## Supplied information
--- Start ---
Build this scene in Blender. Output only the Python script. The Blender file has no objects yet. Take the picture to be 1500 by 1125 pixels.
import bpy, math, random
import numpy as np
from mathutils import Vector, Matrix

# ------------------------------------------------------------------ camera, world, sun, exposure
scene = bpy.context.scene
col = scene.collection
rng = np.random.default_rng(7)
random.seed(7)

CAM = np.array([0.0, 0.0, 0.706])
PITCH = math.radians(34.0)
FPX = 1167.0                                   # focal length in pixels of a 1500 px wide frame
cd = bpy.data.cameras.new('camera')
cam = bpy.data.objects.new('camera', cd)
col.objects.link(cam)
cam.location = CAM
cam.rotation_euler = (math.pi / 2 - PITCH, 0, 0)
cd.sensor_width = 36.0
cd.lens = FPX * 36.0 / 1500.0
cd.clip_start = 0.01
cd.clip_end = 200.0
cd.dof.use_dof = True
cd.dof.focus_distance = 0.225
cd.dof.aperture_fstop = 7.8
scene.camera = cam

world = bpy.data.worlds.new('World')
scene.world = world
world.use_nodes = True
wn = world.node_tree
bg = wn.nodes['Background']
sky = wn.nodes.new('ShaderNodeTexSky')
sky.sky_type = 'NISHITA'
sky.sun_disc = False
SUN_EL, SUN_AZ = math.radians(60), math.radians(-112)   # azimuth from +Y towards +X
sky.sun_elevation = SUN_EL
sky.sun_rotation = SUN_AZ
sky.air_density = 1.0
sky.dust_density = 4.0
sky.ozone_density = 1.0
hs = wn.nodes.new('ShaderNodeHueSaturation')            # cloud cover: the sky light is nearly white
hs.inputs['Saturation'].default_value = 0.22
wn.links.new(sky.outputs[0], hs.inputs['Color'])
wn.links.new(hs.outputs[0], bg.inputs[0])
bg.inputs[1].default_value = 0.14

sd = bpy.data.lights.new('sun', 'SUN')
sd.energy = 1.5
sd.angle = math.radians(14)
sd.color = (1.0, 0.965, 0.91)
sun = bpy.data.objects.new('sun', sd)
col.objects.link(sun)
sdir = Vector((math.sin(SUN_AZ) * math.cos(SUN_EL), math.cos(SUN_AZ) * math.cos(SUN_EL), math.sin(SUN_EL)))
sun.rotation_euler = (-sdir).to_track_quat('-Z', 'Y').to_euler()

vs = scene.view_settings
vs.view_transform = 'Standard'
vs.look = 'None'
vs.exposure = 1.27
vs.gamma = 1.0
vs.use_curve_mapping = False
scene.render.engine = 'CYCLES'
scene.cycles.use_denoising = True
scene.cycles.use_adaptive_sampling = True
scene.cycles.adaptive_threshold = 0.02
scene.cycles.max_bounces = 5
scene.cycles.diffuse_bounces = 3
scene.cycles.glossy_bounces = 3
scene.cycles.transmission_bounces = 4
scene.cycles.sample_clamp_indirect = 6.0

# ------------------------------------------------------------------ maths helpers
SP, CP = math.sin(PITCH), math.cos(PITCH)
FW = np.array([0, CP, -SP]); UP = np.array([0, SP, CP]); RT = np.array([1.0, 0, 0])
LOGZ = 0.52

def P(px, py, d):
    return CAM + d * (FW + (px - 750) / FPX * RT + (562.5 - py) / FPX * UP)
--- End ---
## Given request
Copy, please, exactly the lines that start at the first line of the data and end at the line containing "random.seed(7)", both kept and no others.

## Full solution
Build this scene in Blender. Output only the Python script. The Blender file has no objects yet. Take the picture to be 1500 by 1125 pixels.
import bpy, math, random
import numpy as np
from mathutils import Vector, Matrix

# ------------------------------------------------------------------ camera, world, sun, exposure
scene = bpy.context.scene
col = scene.collection
rng = np.random.default_rng(7)
random.seed(7)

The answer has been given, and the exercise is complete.